The Legacy of the Book in 2026

We are now over 60 years past the assassination. Most of the primary players are dead. The "Secret" files have mostly been released—though the National Archives still holds onto some scraps that keep the fire burning.

The Man Who Killed Kennedy remains a staple of the genre because it provides a "villain" we can understand. Human beings hate randomness. We hate the idea that a lone, disturbed man with a cheap rifle could change the course of history. We prefer a plot. We prefer to believe that something so massive must have had a massive cause.

LBJ is the perfect villain for that story. He was a larger-than-life Texan who took the presidency in the most dramatic way possible.

Whether you believe Stone or not, the book is a masterclass in how to build a counter-narrative. It challenges you to look at the power structures of the 1960s and ask: "Who actually benefited?"

Actionable Steps for the Curious Reader

If you’re going to dive into this, don't do it blindly. Conspiracy theories are addictive. You need a balanced approach.

  1. Read the book with a critical eye. Notice where Stone uses "must have" or "it is likely that" instead of hard evidence.
  2. Compare it to the Warren Commission Report. Yes, it's long and boring. But you have to know what the "official" story actually says before you can decide it’s a lie.
  3. Check the sources on Malcolm Wallace. Look up the 1998 fingerprint controversy and read the counter-arguments from the forensic community.
  4. Watch the Zapruder film yourself. Don't rely on someone else's "breakdown." Look at the movement of the head and the timing of the shots.
  5. Look into the Bobby Baker scandal. This part of Stone's book is actually grounded in real history. The pressure LBJ was under in late 1963 was very real.

The JFK assassination isn't just a cold case. It’s a mirror. What you believe about it says a lot about how you view power, government, and the nature of truth itself. Stone’s book is just one of many lenses, but it’s certainly one of the most provocative ones ever polished.
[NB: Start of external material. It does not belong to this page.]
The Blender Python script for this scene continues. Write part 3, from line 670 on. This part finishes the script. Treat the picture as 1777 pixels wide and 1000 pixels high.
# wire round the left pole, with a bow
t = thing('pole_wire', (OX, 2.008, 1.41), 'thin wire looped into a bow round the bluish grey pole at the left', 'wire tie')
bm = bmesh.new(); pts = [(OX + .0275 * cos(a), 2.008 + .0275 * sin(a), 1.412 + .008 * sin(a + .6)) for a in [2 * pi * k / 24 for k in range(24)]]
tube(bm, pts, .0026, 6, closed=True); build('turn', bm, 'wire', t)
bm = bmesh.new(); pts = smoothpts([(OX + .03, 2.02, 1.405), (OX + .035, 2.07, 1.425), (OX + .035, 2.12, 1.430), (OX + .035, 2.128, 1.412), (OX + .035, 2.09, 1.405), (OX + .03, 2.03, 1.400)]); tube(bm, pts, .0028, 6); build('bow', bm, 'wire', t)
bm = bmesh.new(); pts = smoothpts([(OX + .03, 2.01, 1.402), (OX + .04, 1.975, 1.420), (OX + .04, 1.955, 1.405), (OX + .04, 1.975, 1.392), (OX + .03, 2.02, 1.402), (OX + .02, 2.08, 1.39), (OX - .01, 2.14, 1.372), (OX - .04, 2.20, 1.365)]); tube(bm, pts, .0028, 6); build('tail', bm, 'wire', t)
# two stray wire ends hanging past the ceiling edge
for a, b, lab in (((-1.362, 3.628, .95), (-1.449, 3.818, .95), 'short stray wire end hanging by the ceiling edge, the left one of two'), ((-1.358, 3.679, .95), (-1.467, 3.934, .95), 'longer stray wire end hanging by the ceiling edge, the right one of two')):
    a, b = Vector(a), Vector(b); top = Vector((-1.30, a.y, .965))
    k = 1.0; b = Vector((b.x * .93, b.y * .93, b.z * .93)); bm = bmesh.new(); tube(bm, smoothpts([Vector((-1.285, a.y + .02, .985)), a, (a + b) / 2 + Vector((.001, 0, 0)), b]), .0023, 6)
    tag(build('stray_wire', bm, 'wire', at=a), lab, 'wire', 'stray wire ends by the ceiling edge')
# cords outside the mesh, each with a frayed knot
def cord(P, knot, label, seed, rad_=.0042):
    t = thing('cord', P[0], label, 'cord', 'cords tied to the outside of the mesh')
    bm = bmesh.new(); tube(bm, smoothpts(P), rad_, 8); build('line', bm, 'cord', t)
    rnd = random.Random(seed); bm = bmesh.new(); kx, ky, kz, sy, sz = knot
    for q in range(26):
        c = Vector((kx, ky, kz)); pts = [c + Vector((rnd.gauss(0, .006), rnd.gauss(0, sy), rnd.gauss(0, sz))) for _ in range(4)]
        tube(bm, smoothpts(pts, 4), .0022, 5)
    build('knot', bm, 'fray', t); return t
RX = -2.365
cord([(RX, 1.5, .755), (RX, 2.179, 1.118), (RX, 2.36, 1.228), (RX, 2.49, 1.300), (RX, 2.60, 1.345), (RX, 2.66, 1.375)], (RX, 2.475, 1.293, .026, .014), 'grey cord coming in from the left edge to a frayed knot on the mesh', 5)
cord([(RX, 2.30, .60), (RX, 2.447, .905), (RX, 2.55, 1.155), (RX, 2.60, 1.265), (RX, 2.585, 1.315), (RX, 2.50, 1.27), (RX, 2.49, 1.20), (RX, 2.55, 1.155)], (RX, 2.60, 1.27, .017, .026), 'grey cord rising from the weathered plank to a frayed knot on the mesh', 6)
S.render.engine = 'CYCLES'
If you want to understand the modern "Deep State" discourse, you have to understand the arguments made in this book. It’s the blueprint. It’s the origin story of modern American distrust. Whether it's "true" or not is almost secondary to the impact it has had on the American psyche.

The mystery of Dealey Plaza isn't going away. And as long as people feel that the "official" version of events is missing a piece of the puzzle, books like Stone’s will continue to sit on best-seller lists. They offer a version of history that is dark, cynical, and—to many—uncomfortably plausible.